D: Collect username and password, compute hash (using same algorithm as P)

Unless you can ascertain that the PHP hashes are the same as your Django hashes, I recommend that you send the password over (but not over plain HTTP, see point 2).

Call web service (HTTP) on P, passing username and hash

You should only use plain HTTP if you are absolutely sure that the two servers are directly connected. Otherwise you are susceptible to typical web attacks (eg. Man-in-the-middle) where you transmit the (hashed) password in clear. I am assuming that on the PHP app side, you are directly verifying that the hash is the same. If unsure of the network conditions, ensure that you are calling the web service over HTTPS.

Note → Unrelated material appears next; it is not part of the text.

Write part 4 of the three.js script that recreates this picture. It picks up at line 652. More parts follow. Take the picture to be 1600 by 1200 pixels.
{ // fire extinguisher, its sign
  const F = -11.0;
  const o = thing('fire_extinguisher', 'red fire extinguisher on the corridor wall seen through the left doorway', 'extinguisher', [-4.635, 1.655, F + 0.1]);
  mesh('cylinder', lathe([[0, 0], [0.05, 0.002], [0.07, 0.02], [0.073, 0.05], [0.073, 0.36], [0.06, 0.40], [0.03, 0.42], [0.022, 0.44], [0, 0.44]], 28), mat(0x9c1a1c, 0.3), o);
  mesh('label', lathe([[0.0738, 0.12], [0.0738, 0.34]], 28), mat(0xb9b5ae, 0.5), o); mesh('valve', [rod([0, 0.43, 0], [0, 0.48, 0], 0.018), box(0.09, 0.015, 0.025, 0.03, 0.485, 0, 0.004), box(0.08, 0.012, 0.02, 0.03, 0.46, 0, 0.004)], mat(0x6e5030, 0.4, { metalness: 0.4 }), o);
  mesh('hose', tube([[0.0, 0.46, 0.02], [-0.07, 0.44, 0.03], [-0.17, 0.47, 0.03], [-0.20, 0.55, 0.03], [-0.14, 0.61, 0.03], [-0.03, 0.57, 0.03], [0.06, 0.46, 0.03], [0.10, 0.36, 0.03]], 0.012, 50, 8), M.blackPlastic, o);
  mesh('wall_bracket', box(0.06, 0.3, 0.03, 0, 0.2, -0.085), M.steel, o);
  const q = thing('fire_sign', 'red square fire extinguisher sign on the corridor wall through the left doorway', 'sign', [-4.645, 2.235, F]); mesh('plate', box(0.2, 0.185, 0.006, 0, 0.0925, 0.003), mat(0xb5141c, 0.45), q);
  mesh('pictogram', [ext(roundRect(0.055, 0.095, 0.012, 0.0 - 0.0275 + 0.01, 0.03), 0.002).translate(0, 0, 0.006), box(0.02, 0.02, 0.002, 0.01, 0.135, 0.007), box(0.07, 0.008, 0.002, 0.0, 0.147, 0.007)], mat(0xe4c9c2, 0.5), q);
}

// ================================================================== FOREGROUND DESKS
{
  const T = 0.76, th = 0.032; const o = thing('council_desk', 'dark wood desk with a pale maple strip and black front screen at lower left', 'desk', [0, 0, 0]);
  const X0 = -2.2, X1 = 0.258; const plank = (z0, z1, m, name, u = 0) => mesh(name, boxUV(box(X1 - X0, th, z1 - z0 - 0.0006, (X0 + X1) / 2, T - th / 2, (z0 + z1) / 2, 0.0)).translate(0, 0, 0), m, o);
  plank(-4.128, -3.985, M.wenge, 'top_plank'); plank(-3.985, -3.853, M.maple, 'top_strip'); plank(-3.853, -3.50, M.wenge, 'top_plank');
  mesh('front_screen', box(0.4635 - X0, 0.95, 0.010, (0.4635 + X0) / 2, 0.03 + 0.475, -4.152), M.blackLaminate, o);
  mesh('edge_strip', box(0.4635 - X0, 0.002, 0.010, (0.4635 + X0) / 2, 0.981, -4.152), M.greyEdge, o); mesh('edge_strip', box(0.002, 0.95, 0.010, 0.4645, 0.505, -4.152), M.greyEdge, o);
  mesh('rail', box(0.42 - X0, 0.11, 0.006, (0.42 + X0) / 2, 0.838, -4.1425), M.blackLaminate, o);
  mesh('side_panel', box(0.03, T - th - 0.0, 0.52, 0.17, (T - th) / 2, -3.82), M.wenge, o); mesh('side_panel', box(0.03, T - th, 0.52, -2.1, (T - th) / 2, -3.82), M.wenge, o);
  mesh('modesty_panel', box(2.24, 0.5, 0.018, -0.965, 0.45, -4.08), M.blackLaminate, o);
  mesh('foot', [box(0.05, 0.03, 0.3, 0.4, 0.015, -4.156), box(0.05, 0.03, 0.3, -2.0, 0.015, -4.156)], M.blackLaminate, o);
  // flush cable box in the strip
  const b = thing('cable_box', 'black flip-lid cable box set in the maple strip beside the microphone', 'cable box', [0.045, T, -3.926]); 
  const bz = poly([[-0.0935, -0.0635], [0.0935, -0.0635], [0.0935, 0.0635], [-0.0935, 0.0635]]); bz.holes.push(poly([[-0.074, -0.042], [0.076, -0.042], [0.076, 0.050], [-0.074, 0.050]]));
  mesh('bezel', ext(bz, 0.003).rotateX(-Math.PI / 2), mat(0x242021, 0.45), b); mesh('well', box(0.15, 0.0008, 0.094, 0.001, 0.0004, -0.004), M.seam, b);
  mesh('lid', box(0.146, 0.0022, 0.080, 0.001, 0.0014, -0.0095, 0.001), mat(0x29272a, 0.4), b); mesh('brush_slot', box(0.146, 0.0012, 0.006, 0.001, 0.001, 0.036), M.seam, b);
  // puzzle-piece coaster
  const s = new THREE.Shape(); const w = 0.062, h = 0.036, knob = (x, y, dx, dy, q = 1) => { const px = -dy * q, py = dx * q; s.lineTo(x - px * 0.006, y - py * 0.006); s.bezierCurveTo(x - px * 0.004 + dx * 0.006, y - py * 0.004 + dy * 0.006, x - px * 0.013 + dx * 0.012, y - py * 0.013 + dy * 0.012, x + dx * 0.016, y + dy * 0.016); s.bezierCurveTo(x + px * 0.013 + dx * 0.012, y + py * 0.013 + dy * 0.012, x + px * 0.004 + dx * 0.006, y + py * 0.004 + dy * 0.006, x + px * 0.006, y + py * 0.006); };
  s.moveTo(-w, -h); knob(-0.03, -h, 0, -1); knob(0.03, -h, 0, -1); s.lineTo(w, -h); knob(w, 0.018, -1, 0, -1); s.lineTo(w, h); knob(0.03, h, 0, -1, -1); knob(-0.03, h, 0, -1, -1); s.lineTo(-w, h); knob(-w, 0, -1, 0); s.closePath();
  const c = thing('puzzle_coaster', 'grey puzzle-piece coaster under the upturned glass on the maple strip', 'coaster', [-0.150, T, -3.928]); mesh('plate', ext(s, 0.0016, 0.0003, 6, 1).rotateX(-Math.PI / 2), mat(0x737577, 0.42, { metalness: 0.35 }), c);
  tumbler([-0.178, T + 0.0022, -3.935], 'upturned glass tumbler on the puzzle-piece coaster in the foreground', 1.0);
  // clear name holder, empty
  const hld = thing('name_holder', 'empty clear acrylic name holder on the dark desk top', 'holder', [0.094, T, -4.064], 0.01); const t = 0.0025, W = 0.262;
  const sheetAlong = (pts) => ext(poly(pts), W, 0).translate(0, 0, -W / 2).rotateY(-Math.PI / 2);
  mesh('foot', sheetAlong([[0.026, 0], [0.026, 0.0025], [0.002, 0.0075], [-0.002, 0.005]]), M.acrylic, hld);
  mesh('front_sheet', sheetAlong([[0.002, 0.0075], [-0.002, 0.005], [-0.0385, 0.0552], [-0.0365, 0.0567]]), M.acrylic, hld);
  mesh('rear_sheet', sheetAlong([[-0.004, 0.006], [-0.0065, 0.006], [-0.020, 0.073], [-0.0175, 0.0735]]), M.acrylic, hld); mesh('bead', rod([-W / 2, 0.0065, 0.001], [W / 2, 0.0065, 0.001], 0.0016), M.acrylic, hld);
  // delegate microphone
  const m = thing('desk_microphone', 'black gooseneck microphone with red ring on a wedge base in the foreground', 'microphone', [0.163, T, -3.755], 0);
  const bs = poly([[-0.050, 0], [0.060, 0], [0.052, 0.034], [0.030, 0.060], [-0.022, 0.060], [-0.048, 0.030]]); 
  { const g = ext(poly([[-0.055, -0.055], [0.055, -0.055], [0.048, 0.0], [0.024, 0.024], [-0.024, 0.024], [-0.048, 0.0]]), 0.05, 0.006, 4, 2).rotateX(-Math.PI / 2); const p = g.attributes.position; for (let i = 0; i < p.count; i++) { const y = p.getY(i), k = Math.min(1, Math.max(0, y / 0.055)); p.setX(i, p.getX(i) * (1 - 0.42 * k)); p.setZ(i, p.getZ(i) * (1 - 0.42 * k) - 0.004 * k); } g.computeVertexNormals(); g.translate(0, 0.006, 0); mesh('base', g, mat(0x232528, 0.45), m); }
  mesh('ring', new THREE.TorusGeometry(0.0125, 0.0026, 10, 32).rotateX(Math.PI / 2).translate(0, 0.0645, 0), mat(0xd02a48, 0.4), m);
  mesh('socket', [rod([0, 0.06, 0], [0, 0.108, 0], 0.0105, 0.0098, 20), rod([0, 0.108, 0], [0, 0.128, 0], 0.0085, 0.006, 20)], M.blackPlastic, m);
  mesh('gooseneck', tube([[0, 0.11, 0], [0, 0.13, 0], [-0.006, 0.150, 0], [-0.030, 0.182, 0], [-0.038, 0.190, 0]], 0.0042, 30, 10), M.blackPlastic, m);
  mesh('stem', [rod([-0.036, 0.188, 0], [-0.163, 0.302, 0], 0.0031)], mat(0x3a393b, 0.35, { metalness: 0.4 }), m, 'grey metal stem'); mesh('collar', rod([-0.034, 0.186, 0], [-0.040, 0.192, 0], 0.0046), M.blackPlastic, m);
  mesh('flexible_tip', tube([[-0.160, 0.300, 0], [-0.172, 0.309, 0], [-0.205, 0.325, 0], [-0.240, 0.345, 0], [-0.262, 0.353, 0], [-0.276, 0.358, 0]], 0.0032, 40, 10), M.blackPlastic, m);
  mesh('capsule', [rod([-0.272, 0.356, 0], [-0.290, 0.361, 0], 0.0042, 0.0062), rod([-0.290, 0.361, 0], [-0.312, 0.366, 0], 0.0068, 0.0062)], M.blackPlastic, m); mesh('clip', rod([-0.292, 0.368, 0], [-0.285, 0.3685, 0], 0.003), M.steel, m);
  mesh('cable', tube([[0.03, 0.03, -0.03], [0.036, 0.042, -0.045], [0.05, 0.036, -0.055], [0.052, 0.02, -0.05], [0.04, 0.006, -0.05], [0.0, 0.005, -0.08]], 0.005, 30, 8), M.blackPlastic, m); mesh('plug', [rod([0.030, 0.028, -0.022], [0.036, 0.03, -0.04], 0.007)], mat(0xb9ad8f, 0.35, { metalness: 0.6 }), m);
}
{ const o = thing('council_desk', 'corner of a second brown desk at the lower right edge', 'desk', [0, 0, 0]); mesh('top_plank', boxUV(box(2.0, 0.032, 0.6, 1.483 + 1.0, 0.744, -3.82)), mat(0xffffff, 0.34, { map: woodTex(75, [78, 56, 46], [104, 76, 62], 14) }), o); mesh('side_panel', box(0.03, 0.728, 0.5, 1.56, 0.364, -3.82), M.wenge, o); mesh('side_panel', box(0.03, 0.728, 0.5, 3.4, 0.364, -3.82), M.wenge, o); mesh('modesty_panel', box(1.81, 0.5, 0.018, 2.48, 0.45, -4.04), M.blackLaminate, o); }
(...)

P: Look up username, fail if it doesn't exist.
P: If it does, check stored hash against passed hash, fail if different.
P: If ok, return some other information about the user (eg, full name, some domain-specific stuff), otherwise return fail
D: If ok, create/update the user record
D: If ok, then log them in.

These steps are fine, but if you are looking for constant user synchronization between the two databases, you need to find a way to update your own user database. If the PHP app disables / deletes a user, the Django app needs to pick up that change or you will still allow the deleted user to login on the Django side.

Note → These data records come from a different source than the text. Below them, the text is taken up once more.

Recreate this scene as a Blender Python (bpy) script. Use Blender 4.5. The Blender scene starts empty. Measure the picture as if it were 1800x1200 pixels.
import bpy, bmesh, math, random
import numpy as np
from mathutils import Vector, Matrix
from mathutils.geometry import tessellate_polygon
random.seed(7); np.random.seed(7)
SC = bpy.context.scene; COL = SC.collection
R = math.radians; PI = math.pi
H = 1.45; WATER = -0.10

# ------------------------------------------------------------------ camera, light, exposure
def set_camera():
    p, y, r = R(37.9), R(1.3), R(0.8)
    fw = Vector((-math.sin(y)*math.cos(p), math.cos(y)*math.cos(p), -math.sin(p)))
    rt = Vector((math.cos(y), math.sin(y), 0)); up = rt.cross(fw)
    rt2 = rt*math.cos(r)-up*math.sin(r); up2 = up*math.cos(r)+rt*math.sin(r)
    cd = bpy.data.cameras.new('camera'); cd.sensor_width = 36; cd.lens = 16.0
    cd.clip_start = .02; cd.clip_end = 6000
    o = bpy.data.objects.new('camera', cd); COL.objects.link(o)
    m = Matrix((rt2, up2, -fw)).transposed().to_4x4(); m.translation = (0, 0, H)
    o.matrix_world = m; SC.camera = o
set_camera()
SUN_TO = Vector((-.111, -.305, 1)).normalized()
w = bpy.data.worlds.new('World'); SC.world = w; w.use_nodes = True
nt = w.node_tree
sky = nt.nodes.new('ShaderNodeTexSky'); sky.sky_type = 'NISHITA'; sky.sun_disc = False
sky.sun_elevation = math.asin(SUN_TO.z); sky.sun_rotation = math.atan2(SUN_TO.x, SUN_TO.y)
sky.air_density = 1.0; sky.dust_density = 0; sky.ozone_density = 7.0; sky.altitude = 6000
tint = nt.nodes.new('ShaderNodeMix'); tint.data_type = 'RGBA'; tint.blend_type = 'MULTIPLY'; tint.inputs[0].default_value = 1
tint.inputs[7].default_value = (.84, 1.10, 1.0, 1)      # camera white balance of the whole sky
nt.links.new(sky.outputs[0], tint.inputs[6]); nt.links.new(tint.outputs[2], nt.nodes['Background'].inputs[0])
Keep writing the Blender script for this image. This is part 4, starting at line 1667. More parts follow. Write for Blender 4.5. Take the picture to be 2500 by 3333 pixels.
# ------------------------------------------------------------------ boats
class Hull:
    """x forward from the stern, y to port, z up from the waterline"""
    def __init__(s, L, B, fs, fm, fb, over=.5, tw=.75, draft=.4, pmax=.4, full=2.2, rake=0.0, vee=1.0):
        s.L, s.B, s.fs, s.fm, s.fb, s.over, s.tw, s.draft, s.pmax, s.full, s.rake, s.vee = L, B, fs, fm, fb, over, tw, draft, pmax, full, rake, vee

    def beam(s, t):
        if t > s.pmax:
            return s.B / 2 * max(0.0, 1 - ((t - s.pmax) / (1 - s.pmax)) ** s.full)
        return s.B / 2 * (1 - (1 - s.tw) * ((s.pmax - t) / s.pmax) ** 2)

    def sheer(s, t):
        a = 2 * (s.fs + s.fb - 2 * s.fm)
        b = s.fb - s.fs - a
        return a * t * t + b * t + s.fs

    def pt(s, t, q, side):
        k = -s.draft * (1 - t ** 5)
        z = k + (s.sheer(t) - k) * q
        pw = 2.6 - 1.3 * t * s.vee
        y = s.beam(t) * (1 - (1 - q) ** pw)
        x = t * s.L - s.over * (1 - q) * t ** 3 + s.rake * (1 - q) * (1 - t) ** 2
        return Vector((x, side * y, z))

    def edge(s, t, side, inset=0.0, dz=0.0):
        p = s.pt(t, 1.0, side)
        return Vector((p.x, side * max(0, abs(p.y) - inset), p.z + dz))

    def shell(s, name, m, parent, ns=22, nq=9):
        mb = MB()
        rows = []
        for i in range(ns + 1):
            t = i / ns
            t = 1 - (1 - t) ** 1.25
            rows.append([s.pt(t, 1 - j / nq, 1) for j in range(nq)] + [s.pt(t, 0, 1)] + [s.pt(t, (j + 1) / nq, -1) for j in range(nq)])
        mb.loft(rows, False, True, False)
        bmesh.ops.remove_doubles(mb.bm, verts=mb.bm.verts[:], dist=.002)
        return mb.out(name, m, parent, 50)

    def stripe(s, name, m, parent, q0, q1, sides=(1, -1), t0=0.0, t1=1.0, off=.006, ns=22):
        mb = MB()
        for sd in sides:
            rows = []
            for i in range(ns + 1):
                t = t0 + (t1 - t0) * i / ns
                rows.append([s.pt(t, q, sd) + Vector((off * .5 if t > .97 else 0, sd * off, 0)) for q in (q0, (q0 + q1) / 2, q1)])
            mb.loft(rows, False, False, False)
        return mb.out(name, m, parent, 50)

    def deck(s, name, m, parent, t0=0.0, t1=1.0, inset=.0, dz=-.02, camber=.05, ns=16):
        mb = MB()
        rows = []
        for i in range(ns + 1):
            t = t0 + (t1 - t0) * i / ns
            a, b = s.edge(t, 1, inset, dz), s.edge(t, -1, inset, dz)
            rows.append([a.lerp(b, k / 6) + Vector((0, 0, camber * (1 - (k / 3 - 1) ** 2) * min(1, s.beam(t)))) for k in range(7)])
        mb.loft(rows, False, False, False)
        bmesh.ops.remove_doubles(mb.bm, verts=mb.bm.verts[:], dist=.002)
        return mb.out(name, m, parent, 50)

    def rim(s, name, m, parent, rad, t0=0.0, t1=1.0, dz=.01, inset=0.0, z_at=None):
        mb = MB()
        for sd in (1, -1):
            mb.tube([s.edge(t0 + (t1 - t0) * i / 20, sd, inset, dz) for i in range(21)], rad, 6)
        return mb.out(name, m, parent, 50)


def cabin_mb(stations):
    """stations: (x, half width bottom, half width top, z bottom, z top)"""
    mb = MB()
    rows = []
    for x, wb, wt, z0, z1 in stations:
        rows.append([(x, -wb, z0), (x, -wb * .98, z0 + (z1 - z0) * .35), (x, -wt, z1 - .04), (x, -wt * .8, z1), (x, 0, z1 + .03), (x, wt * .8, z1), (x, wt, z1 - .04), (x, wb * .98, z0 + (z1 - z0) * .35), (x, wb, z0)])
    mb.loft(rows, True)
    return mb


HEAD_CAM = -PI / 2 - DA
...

There are two ways to solve this problem:

  1. Poll every X minutes / hours to verify that the user status are the same
  2. Use a messaging system (eg. RabbitMQ) so that every change on the PHP side will be published and received on the Django side.

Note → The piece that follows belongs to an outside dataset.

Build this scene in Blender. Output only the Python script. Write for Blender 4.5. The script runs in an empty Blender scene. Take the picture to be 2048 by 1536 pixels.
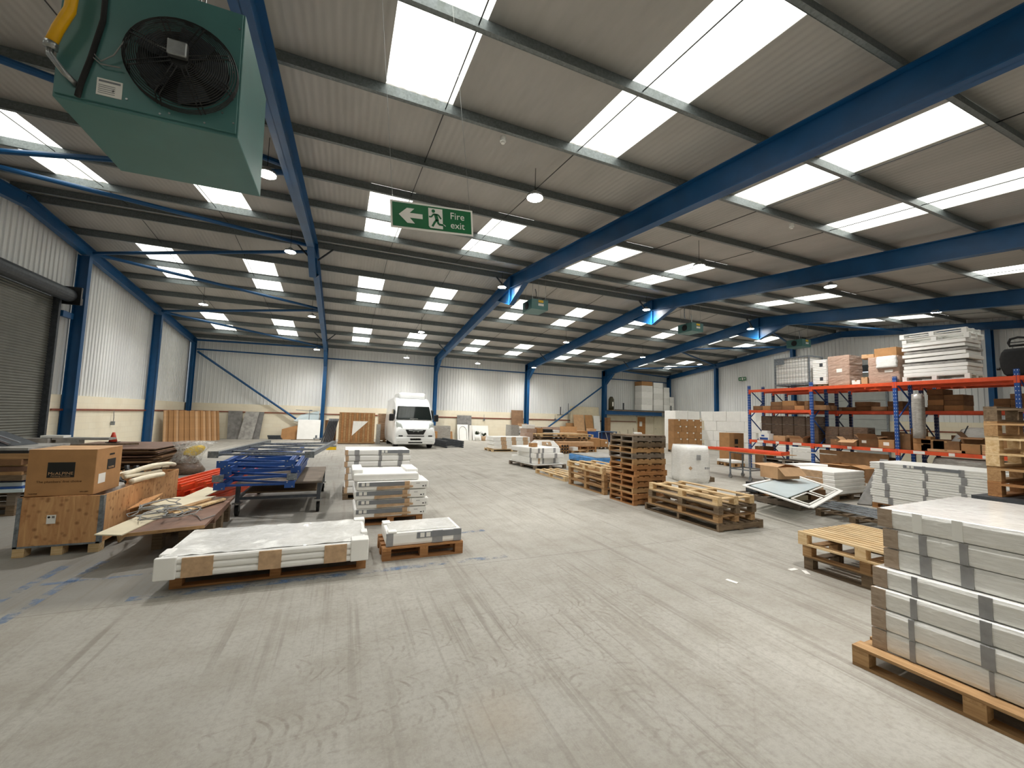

The first way is simpler but not as efficient and secure, since the user can still login on the Django side before the next poll. This is recommended if security is not vital and that there is only a small number of users.

The second way is better but you will have to write more code to manage the synchronization (PHP and Django). This way is much better as you can keep track of user changes in the PHP app almost immediately and reflect it in your own database, you can ignore changes to the users in the PHP side if the user is not using your Django app (hence no records on your side).